Darüber hinaus hat pro Mainz nach eigenen Angaben auch mit Abgeordneten anderer Fraktionen der Kommunalparlamente gesprochen, die sich der Vereinigung anschließen wollten. Vor allem CDUler suchten nach einer „wertekonservativen Alternative“, so Stenner. Wie ernst diese Ankündigung zu nehmen ist, bleibt aber offen. Bislang hat sich kein Abgeordneter als „Überläufer“ zu erkennen gegeben und auch in der von Stenner explizit genannten CDU-Stadtratsfraktion zeigt man sich auf Nachfrage des Störungsmelders überrascht. Es habe weder Austritte gegeben, noch seien irgendwelche Tendenzen in diese Richtung zu erkennen, sagte ein Sprecher.

Ausblick

Zu Verwunderung hat pro Mainz auch beim fast gleichnamigen, aber schon knapp zwanzig Jahre alten Verein proMainz und Rheinhessen e.V. geführt. Der Verein engagiert sich für die Stärkung der Region als Wirtschaftsstandort und distanziert sich klar zur neugegründeten „Bürgerbewegung“ und zum pro-Netzwerk. Der stellvertretende Vorsitzende Karl-Ludwig Krauter erklärte gegenüber dem Störungsmelder, man prüfe zurzeit noch, wie aussichtsreich ein Rechtsstreit über die Verwendung des Namens wäre. In den kommenden Wochen werde eine Entscheidung darüber fallen.

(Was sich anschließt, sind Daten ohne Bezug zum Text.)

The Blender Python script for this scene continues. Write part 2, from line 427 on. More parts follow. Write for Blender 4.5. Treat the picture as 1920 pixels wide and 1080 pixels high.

Was pro Mainz vorerst erspart bleibt, ist eine Auseinandersetzung mit den Verfassungsschützern. Denn während etwa pro Köln und pro NRW vom nordrhein-westfälischen Verfassungsschutz beobachtet werden, ist pro Mainz bei den Behörden noch nicht auffällig geworden. Laut rheinland-pfälzischem Innenministerium gibt es derzeit „keine Anhaltspunkte für den Verdacht extremistischer Bestrebungen im Sinne des Landesverfassungsschutzgesetzes“.

Das könnte sich ändern, sobald die Strukturen von pro Mainz und die Verbindungen zu Republikanern und pro-Netzwerk deutlicher werden. Es seien noch eine ganze Reihe an Fragen offen, sagt Extremismus-Experte Häusler: „Noch ist unklar, wer der Strippenzieher hinter pro Mainz ist, welche Rolle dem Vorsitzenden Dieter Stenner tatsächlich zukommt und ob möglicherweise ein Machtkampf bevorsteht zwischen ihm und REP-Chef Stephan Stritter um die Führungsrolle im rechtspopulistischen Lager.“

* pro Mainz teilte am 24.07.2010 mit, Michael Münch sei aus der DVU „vor über einem halben Jahr ausgetreten“.